What are the implications, the ramifications of this third great age of “letters”? I think we see them perhaps most clearly in the livestreams from genocide – from Gaza and beyond. Watch how ghastly, fraudulent, even criminal much corporate media comes across by comparison, and how frivolous, vacuous, and distracted so much corporate lit now seems – just as it long has seemed to anyone paying attention.
So is the age of the epic novel over – drowned in an ocean of serialized letters and the mass-produced, corporate-curated self: softened, cowed, made charming on command, ideologically tranquilized, straight-jacketed or brainwashed by capitalist dogma and baseless, frivolous beliefs?

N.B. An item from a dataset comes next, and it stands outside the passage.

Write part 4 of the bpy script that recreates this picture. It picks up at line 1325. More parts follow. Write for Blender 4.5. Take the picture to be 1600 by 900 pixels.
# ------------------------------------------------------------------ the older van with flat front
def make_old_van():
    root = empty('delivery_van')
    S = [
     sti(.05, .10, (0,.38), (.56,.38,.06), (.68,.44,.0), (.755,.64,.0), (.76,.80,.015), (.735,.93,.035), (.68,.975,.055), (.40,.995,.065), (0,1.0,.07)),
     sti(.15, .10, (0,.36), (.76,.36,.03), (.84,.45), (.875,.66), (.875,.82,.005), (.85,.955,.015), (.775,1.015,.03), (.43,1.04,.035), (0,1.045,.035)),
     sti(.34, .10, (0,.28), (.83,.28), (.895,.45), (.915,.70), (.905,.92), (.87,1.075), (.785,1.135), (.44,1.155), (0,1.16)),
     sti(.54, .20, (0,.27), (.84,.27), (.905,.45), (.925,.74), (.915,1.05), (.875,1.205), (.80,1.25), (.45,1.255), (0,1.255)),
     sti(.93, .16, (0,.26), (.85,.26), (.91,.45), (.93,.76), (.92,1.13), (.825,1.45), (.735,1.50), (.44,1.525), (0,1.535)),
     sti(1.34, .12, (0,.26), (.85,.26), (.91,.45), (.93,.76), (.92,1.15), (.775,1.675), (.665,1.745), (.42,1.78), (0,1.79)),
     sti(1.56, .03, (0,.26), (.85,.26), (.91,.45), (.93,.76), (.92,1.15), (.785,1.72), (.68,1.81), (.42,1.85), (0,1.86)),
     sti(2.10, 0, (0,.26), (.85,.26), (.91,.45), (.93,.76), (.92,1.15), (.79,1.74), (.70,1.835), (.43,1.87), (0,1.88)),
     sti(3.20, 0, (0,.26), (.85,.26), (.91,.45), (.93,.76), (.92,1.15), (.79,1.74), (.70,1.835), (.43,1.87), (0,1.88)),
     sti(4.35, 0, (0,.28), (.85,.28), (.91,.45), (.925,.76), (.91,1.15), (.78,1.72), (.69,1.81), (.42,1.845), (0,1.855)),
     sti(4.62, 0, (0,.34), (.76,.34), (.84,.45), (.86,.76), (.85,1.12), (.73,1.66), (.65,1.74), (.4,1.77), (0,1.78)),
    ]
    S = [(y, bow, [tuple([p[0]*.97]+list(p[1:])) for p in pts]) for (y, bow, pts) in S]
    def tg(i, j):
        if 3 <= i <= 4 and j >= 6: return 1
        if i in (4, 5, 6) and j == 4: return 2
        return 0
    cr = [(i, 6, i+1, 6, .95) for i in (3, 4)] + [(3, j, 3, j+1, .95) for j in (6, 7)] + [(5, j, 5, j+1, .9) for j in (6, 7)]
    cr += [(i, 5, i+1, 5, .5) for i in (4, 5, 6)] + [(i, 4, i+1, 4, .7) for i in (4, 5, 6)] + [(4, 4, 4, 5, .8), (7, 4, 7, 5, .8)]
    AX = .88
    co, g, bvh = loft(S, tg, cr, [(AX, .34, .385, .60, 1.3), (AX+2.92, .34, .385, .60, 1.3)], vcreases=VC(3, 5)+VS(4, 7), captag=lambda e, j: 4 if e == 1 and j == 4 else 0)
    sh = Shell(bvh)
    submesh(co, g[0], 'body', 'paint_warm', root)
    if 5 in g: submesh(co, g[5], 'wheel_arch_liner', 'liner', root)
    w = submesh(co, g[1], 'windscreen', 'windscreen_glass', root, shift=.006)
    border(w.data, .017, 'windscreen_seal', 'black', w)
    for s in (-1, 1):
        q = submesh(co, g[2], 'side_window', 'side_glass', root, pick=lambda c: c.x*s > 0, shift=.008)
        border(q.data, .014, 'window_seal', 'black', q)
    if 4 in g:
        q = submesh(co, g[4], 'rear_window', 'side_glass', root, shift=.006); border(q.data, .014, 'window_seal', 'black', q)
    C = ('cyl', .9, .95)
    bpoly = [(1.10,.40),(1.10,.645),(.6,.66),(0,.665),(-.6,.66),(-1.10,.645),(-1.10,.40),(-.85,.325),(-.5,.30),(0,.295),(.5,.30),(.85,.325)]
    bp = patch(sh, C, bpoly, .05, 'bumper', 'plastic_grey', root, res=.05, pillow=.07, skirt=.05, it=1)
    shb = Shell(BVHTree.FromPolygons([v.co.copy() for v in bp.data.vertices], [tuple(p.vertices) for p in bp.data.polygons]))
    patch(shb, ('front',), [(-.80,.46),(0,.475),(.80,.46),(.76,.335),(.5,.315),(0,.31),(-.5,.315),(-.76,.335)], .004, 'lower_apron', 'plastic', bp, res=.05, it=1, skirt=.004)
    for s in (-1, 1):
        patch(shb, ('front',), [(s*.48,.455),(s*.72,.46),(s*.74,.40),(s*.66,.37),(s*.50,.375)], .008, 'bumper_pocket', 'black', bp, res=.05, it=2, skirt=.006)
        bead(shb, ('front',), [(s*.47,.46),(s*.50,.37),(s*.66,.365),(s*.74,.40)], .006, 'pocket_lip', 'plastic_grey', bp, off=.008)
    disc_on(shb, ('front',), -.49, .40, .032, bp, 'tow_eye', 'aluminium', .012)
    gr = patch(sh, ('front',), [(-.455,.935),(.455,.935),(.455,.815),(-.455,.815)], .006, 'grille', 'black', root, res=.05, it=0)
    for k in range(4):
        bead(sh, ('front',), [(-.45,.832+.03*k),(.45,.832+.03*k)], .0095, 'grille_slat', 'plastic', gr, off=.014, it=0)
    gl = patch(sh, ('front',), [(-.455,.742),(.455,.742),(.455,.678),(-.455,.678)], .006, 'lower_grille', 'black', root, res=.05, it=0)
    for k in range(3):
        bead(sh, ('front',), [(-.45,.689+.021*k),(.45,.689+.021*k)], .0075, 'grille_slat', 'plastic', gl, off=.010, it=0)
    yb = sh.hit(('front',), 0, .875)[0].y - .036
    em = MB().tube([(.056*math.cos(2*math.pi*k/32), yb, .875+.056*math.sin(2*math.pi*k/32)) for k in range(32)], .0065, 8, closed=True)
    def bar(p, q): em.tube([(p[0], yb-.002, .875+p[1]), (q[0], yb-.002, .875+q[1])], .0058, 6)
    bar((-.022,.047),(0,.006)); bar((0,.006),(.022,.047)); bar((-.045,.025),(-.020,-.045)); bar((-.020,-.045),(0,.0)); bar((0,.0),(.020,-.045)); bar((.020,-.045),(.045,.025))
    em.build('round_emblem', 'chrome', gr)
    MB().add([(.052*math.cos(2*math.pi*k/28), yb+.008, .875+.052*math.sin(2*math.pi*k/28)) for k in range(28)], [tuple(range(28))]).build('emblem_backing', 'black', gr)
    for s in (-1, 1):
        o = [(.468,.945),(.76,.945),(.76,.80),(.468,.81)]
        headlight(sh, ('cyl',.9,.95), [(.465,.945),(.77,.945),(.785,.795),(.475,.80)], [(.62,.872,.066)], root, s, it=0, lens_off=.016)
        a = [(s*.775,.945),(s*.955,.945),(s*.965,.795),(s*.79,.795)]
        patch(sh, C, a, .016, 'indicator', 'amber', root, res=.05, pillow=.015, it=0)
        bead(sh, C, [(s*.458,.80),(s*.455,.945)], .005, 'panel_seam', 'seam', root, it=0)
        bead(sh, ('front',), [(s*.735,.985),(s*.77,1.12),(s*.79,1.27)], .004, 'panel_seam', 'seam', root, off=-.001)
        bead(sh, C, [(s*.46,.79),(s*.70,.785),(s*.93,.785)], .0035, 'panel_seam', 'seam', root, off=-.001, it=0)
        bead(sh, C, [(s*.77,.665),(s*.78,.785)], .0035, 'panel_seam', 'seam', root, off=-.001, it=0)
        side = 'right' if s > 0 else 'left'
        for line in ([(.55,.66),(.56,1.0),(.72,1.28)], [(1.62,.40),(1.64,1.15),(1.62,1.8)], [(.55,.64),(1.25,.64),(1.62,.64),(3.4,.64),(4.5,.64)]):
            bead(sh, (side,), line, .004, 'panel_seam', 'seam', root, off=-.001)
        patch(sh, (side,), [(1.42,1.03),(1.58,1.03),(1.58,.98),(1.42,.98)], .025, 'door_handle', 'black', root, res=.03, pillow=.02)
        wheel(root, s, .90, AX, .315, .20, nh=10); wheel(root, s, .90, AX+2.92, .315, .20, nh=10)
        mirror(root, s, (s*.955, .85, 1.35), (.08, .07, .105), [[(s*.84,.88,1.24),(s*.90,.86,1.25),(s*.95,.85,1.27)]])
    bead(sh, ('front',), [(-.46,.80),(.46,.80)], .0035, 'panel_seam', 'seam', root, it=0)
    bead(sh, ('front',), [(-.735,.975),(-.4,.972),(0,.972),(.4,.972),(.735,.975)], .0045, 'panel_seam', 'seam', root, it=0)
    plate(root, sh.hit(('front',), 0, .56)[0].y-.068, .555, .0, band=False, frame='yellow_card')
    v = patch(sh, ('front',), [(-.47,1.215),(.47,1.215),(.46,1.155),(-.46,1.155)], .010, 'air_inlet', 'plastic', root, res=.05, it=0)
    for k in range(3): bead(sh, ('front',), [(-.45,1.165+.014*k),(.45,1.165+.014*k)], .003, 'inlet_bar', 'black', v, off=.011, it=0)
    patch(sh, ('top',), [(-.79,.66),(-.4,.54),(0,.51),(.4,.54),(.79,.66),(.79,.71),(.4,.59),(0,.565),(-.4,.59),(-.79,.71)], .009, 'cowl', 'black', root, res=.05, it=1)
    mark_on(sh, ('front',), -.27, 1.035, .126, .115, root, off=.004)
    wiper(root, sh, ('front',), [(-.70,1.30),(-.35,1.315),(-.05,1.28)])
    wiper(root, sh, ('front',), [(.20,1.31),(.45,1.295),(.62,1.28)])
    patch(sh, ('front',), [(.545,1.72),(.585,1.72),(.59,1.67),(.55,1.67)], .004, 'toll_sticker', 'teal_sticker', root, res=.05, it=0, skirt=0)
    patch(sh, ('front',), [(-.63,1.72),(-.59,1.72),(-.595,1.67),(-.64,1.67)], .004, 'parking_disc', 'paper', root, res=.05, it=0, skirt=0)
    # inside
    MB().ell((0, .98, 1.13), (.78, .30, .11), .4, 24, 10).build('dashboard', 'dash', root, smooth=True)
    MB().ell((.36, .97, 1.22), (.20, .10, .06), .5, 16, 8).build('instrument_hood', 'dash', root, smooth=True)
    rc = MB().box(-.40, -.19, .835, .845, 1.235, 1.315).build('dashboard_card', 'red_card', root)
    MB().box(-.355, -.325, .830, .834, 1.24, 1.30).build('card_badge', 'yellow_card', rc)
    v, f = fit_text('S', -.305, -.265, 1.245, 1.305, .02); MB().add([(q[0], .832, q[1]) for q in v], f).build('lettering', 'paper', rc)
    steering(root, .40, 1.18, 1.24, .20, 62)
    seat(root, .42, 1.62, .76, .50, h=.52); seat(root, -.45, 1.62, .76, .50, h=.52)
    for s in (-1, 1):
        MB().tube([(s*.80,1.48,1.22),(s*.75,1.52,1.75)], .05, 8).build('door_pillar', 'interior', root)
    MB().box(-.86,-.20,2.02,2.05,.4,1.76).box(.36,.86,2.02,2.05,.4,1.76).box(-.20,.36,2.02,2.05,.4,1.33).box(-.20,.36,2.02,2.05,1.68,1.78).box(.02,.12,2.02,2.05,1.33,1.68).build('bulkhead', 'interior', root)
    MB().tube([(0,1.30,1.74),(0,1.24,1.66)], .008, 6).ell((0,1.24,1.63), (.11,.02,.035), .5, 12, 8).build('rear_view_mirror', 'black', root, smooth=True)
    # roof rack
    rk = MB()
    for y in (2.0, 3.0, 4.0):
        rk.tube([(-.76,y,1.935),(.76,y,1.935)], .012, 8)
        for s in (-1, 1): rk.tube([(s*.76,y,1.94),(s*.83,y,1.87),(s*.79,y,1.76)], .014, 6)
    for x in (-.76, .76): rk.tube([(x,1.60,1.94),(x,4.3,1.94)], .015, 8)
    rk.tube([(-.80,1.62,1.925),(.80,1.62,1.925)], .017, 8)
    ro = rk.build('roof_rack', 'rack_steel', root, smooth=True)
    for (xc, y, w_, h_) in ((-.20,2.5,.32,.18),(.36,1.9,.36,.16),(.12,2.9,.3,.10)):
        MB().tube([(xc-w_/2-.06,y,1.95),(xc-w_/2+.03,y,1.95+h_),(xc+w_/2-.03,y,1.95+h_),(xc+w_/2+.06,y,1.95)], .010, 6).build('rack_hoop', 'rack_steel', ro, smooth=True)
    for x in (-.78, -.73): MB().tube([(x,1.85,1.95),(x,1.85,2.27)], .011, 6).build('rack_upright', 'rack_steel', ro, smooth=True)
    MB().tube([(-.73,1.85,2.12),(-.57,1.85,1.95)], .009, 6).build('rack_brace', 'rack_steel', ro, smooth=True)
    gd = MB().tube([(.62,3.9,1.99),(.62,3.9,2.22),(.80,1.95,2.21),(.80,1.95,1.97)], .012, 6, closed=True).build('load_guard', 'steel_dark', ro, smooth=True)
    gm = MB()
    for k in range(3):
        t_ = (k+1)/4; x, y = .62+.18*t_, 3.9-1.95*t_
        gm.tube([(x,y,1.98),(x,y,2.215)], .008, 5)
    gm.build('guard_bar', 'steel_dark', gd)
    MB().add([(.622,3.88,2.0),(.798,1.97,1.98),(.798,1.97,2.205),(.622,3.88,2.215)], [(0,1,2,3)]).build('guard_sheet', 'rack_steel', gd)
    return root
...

Not if we recognize the new terrain rising from the wreckage – not if we imagine insurgent narratives that could grow from it. That is an essay in itself: on fugitive literature, revolutionary writing, the illicit tales that evade and ignore the censors of taste and capital. The writers demonized or disappeared as “anti-capitalist” or even “terrorist” may find themselves in the vanguard of a new literary and cultural, social and political order. Perhaps what we need now are explicit, polemical epics of the affordability and human rights crises – new socialist sagas for a gutted century. One could do far worse, as conventional publishing shows every day: brain-dead, self-censoring, and terrified of releasing the socialist epics the moment demands.
When’s the last time you read something in conventional publishing that didn’t feel force-marched through a marketing department or funneled through a now-conventional literary mind? Or criticism that made you laugh out loud because it was so devilishly barbed, so devil-may-care, so crackling with impatience, annoyance, and long-denied populist disgust?
When’s the last time you read a novel that blasted every last refuge of the scoundrels?
There’s no point in calling for irresponsible crap – though some may revel in it, just as establishment crap is often reveled in. Fearless gold in story would be nice. Point out a fearless publishing department or line of novels. At least on Substack you get a stream of occasional fearless quips. And an occasional fearless – or at least exuberant – manifesto.
To be honest and whole today, and probably as always, is to be radical. The conventional publishing world is not radical. It’s corporate. And where not corporate, corporate-like.
The “midlist” has moved, gone independent. Often with little or no choice. And some of the best-sellers too. Can everyone become a midlist writer now? It would seem so. Why not? Writers are readers too, while not all readers are writers. There will always be more audience than creators, even if everyone is a creator in one way or another.
Great Substack novels have already been written, along with great Substack criticism. Substack should create its own paper publishing house and imprints and take advantage of these facts and opportunities. What investor will step up? Or, better yet, what organizing genius will help pool funds and create a collective publisher and collective imprints?
Most of what is published on Substack and similar platforms is not especially unique or radical. Most of it is quite conventional. Prisoners don’t have access, and many other reasons. But the openness and opportunity to produce, distribute, and sometimes benefit from unfettered lit matter, financially, socially, and otherwise. And the rather more novel and groundbreaking creations are especially crucial in these moments and times literally desperate for revolution. Will the revolution be Substacked? If Drop Site News and other such outlets have anything to say about it, it will be.
Now, who else?
Fortunately this third great age of letters has begun to offer bits and pieces of a better future, and one that has plenty more potential besides.